O discurso oficial insiste em dizer que a polícia combate o tráfico, e o tráfico, de fato, precisa ser combatido. Mas é preciso dizer com todas as letras: o tráfico não mora apenas no morro. Ele veste terno e gravata, financia campanhas, lava dinheiro em grandes empresas e movimenta fortunas. Ainda assim, a força do Estado mira sempre para cima, para o alto do morro, onde vivem os pretos e os pobres. Os verdadeiros barões do crime seguem intocados, protegidos pela distância social e pela cumplicidade silenciosa de quem finge não ver.

O descaso dos políticos e a omissão do poder público abriram espaço para que o tráfico se tornasse o administrador de territórios abandonados. Onde o Estado é ausente em direitos, o crime se faz presente em poder. Não se trata de defender criminosos, mas de defender a justiça. A lei precisa valer para todos. O Estado não pode ser, ao mesmo tempo, juiz e executor, especialmente quando escolhe suas vítimas pela cor da pele e pelo lugar onde elas moram. Talvez porque seja mais fácil subir o morro do que um elevador de luxo.

Ao assistir às cenas dessas operações, lembrei-me de trechos do meu livro “Alice — Amor, perda e renascimento”. Cenas que escrevi inspirada na invasão da Rocinha, quando a busca por um traficante transformou a comunidade em campo de guerra. Recordo-me da imagem de uma jornalista que se escondeu sob uma kombi para se proteger dos projéteis. A ficção, infelizmente, se confunde com a realidade. As mesmas vielas marcadas pela dor, pelo medo e pela ausência de esperança que descrevi na obra agora se revelam diante de nós, não nas páginas de um romance, mas nas ruas do Rio, nas telas, nas redes.

Estamos diante de uma barbárie travestida de ordem. Não há ordem quando o sangue escorre pelas vielas. Não há paz quando o Estado se torna o algoz do próprio povo.

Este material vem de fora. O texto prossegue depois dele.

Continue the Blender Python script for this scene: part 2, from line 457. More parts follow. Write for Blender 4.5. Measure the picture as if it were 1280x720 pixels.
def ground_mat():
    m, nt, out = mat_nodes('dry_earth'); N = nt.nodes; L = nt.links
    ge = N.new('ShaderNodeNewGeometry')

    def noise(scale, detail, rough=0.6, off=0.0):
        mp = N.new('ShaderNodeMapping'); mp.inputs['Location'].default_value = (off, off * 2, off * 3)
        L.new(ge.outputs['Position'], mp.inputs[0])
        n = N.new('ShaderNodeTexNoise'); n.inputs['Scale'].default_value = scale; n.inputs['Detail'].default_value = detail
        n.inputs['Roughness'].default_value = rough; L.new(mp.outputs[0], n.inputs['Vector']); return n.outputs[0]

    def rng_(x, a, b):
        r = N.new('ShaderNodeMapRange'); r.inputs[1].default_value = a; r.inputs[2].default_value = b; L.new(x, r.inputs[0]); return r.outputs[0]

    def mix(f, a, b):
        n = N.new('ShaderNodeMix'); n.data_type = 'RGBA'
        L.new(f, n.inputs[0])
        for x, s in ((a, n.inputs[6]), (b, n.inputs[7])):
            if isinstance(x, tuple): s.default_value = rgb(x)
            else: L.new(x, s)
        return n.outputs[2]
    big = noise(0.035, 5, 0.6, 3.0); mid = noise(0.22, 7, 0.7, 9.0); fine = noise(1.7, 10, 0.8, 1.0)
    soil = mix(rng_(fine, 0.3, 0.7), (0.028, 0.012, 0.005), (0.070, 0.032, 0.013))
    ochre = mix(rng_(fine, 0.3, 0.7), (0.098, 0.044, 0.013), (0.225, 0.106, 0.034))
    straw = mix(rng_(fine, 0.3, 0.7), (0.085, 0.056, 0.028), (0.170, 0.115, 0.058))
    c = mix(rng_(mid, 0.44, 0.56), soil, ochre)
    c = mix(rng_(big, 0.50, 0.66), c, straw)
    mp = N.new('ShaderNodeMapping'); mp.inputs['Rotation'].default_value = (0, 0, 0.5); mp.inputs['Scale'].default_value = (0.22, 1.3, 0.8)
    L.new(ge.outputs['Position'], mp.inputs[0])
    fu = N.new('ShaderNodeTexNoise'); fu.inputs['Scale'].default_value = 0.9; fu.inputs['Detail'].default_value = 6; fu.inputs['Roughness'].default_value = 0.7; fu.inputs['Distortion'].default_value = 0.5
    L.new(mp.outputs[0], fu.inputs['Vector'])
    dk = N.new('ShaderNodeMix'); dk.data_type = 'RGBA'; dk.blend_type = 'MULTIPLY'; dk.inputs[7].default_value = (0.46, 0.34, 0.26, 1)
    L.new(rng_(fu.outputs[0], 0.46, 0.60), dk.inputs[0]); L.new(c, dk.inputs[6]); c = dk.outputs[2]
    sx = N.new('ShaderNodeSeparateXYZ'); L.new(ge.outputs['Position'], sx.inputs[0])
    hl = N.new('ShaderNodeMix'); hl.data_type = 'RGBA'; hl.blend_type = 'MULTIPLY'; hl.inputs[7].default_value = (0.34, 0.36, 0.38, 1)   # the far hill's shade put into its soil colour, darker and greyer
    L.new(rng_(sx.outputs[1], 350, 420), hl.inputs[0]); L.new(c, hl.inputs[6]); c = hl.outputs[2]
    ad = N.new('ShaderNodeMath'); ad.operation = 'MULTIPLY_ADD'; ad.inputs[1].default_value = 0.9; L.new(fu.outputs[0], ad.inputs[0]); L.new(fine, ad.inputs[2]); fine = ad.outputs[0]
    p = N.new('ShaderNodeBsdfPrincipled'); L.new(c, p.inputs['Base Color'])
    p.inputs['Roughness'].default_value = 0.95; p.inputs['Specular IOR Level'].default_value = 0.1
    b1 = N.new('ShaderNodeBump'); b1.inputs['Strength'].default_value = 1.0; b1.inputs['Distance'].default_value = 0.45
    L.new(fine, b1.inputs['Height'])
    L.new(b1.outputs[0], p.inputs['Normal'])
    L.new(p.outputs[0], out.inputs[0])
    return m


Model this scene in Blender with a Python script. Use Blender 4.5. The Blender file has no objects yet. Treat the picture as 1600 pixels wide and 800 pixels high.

É urgente que o Brasil desperte, não para justificar a violência, mas para se indignar até que ela acabe. Que cobre investigações sérias, políticas públicas reais e medidas eficazes de combate ao tráfico, que comecem onde o dinheiro circula, não onde a pobreza é empurrada.

Enquanto as balas continuarem escolhendo cor, o país seguirá escolhendo quem pode ou não viver.

Este texto não traduz, necessariamente, a opinião de A Gazeta.